**Supplied information:**

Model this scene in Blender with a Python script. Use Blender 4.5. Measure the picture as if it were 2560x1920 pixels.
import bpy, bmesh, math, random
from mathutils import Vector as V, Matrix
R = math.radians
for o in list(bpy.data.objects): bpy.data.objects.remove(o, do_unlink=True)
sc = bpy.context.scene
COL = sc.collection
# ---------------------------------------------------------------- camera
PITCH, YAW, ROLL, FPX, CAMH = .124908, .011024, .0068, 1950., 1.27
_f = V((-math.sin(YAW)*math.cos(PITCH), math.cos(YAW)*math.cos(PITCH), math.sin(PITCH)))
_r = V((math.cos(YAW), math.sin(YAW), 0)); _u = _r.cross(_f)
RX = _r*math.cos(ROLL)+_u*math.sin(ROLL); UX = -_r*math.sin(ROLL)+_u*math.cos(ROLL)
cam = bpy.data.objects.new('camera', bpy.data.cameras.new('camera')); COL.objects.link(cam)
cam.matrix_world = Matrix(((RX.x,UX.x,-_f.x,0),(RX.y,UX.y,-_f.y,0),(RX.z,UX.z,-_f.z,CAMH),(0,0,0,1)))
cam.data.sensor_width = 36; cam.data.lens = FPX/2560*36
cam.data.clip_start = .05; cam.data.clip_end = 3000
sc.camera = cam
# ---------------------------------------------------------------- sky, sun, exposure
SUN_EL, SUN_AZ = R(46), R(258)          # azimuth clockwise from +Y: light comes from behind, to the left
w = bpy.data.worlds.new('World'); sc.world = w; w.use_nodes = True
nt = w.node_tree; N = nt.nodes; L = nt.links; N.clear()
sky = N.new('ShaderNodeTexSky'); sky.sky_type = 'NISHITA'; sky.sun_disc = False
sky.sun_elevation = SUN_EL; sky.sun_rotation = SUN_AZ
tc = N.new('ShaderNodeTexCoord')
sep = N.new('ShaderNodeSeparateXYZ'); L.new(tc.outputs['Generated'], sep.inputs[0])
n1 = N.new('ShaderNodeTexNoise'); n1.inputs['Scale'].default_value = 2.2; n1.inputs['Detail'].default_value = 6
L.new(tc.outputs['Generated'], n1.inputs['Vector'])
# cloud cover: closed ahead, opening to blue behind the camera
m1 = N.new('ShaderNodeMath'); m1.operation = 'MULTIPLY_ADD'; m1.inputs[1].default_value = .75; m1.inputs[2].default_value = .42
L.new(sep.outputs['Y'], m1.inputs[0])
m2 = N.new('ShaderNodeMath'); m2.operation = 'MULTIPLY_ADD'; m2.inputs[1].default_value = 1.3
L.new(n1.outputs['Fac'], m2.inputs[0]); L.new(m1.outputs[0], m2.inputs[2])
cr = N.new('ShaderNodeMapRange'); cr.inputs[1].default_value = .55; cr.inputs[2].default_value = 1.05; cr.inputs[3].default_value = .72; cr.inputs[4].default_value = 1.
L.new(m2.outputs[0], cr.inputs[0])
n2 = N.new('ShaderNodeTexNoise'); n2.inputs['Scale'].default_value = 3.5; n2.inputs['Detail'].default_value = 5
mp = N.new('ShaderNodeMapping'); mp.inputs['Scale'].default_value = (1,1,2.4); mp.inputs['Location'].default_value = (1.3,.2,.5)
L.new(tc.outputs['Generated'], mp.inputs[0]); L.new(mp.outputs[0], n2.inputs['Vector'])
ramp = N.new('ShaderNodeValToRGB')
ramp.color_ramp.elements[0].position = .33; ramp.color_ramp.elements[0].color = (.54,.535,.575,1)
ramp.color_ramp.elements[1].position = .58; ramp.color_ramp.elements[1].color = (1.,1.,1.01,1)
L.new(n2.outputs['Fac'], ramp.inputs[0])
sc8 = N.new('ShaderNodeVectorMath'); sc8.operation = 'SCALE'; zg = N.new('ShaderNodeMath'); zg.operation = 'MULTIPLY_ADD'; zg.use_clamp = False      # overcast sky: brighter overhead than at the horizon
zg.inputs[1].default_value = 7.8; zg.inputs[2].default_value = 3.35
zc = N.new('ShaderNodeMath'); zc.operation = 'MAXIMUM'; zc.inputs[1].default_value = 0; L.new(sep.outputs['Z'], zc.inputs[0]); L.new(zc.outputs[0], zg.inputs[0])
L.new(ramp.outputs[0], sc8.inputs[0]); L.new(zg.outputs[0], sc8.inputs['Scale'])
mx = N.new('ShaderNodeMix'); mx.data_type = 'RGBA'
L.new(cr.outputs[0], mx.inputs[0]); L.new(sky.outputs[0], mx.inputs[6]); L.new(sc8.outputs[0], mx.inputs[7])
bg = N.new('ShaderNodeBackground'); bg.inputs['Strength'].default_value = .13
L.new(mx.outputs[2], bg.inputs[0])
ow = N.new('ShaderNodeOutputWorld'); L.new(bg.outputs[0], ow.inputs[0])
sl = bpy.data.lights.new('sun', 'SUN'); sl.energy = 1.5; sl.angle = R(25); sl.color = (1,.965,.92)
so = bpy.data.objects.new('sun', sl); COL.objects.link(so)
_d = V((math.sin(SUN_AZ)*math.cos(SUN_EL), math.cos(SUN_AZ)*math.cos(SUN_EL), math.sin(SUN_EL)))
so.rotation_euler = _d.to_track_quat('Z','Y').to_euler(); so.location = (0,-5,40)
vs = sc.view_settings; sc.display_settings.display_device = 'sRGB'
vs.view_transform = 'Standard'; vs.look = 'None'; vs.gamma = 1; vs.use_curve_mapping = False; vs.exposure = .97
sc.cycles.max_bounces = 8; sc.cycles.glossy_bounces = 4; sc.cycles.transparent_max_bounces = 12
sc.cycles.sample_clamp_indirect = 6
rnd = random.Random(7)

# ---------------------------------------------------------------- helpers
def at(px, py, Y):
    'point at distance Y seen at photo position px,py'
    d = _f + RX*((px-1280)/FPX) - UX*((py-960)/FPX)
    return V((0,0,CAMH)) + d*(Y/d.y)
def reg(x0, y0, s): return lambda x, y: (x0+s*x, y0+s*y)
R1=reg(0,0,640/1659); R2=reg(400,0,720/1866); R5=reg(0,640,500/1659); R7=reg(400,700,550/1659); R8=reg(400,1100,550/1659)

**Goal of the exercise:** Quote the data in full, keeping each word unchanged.

**Expected answer:**
Model this scene in Blender with a Python script. Use Blender 4.5. Measure the picture as if it were 2560x1920 pixels.
import bpy, bmesh, math, random
from mathutils import Vector as V, Matrix
R = math.radians
for o in list(bpy.data.objects): bpy.data.objects.remove(o, do_unlink=True)
sc = bpy.context.scene
COL = sc.collection
# ---------------------------------------------------------------- camera
PITCH, YAW, ROLL, FPX, CAMH = .124908, .011024, .0068, 1950., 1.27
_f = V((-math.sin(YAW)*math.cos(PITCH), math.cos(YAW)*math.cos(PITCH), math.sin(PITCH)))
_r = V((math.cos(YAW), math.sin(YAW), 0)); _u = _r.cross(_f)
RX = _r*math.cos(ROLL)+_u*math.sin(ROLL); UX = -_r*math.sin(ROLL)+_u*math.cos(ROLL)
cam = bpy.data.objects.new('camera', bpy.data.cameras.new('camera')); COL.objects.link(cam)
cam.matrix_world = Matrix(((RX.x,UX.x,-_f.x,0),(RX.y,UX.y,-_f.y,0),(RX.z,UX.z,-_f.z,CAMH),(0,0,0,1)))
cam.data.sensor_width = 36; cam.data.lens = FPX/2560*36
cam.data.clip_start = .05; cam.data.clip_end = 3000
sc.camera = cam
# ---------------------------------------------------------------- sky, sun, exposure
SUN_EL, SUN_AZ = R(46), R(258)          # azimuth clockwise from +Y: light comes from behind, to the left
w = bpy.data.worlds.new('World'); sc.world = w; w.use_nodes = True
nt = w.node_tree; N = nt.nodes; L = nt.links; N.clear()
sky = N.new('ShaderNodeTexSky'); sky.sky_type = 'NISHITA'; sky.sun_disc = False
sky.sun_elevation = SUN_EL; sky.sun_rotation = SUN_AZ
tc = N.new('ShaderNodeTexCoord')
sep = N.new('ShaderNodeSeparateXYZ'); L.new(tc.outputs['Generated'], sep.inputs[0])
n1 = N.new('ShaderNodeTexNoise'); n1.inputs['Scale'].default_value = 2.2; n1.inputs['Detail'].default_value = 6
L.new(tc.outputs['Generated'], n1.inputs['Vector'])
# cloud cover: closed ahead, opening to blue behind the camera
m1 = N.new('ShaderNodeMath'); m1.operation = 'MULTIPLY_ADD'; m1.inputs[1].default_value = .75; m1.inputs[2].default_value = .42
L.new(sep.outputs['Y'], m1.inputs[0])
m2 = N.new('ShaderNodeMath'); m2.operation = 'MULTIPLY_ADD'; m2.inputs[1].default_value = 1.3
L.new(n1.outputs['Fac'], m2.inputs[0]); L.new(m1.outputs[0], m2.inputs[2])
cr = N.new('ShaderNodeMapRange'); cr.inputs[1].default_value = .55; cr.inputs[2].default_value = 1.05; cr.inputs[3].default_value = .72; cr.inputs[4].default_value = 1.
L.new(m2.outputs[0], cr.inputs[0])
n2 = N.new('ShaderNodeTexNoise'); n2.inputs['Scale'].default_value = 3.5; n2.inputs['Detail'].default_value = 5
mp = N.new('ShaderNodeMapping'); mp.inputs['Scale'].default_value = (1,1,2.4); mp.inputs['Location'].default_value = (1.3,.2,.5)
L.new(tc.outputs['Generated'], mp.inputs[0]); L.new(mp.outputs[0], n2.inputs['Vector'])
ramp = N.new('ShaderNodeValToRGB')
ramp.color_ramp.elements[0].position = .33; ramp.color_ramp.elements[0].color = (.54,.535,.575,1)
ramp.color_ramp.elements[1].position = .58; ramp.color_ramp.elements[1].color = (1.,1.,1.01,1)
L.new(n2.outputs['Fac'], ramp.inputs[0])
sc8 = N.new('ShaderNodeVectorMath'); sc8.operation = 'SCALE'; zg = N.new('ShaderNodeMath'); zg.operation = 'MULTIPLY_ADD'; zg.use_clamp = False      # overcast sky: brighter overhead than at the horizon
zg.inputs[1].default_value = 7.8; zg.inputs[2].default_value = 3.35
zc = N.new('ShaderNodeMath'); zc.operation = 'MAXIMUM'; zc.inputs[1].default_value = 0; L.new(sep.outputs['Z'], zc.inputs[0]); L.new(zc.outputs[0], zg.inputs[0])
L.new(ramp.outputs[0], sc8.inputs[0]); L.new(zg.outputs[0], sc8.inputs['Scale'])
mx = N.new('ShaderNodeMix'); mx.data_type = 'RGBA'
L.new(cr.outputs[0], mx.inputs[0]); L.new(sky.outputs[0], mx.inputs[6]); L.new(sc8.outputs[0], mx.inputs[7])
bg = N.new('ShaderNodeBackground'); bg.inputs['Strength'].default_value = .13
L.new(mx.outputs[2], bg.inputs[0])
ow = N.new('ShaderNodeOutputWorld'); L.new(bg.outputs[0], ow.inputs[0])
sl = bpy.data.lights.new('sun', 'SUN'); sl.energy = 1.5; sl.angle = R(25); sl.color = (1,.965,.92)
so = bpy.data.objects.new('sun', sl); COL.objects.link(so)
_d = V((math.sin(SUN_AZ)*math.cos(SUN_EL), math.cos(SUN_AZ)*math.cos(SUN_EL), math.sin(SUN_EL)))
so.rotation_euler = _d.to_track_quat('Z','Y').to_euler(); so.location = (0,-5,40)
vs = sc.view_settings; sc.display_settings.display_device = 'sRGB'
vs.view_transform = 'Standard'; vs.look = 'None'; vs.gamma = 1; vs.use_curve_mapping = False; vs.exposure = .97
sc.cycles.max_bounces = 8; sc.cycles.glossy_bounces = 4; sc.cycles.transparent_max_bounces = 12
sc.cycles.sample_clamp_indirect = 6
rnd = random.Random(7)

# ---------------------------------------------------------------- helpers
def at(px, py, Y):
    'point at distance Y seen at photo position px,py'
    d = _f + RX*((px-1280)/FPX) - UX*((py-960)/FPX)
    return V((0,0,CAMH)) + d*(Y/d.y)
def reg(x0, y0, s): return lambda x, y: (x0+s*x, y0+s*y)
R1=reg(0,0,640/1659); R2=reg(400,0,720/1866); R5=reg(0,640,500/1659); R7=reg(400,700,550/1659); R8=reg(400,1100,550/1659)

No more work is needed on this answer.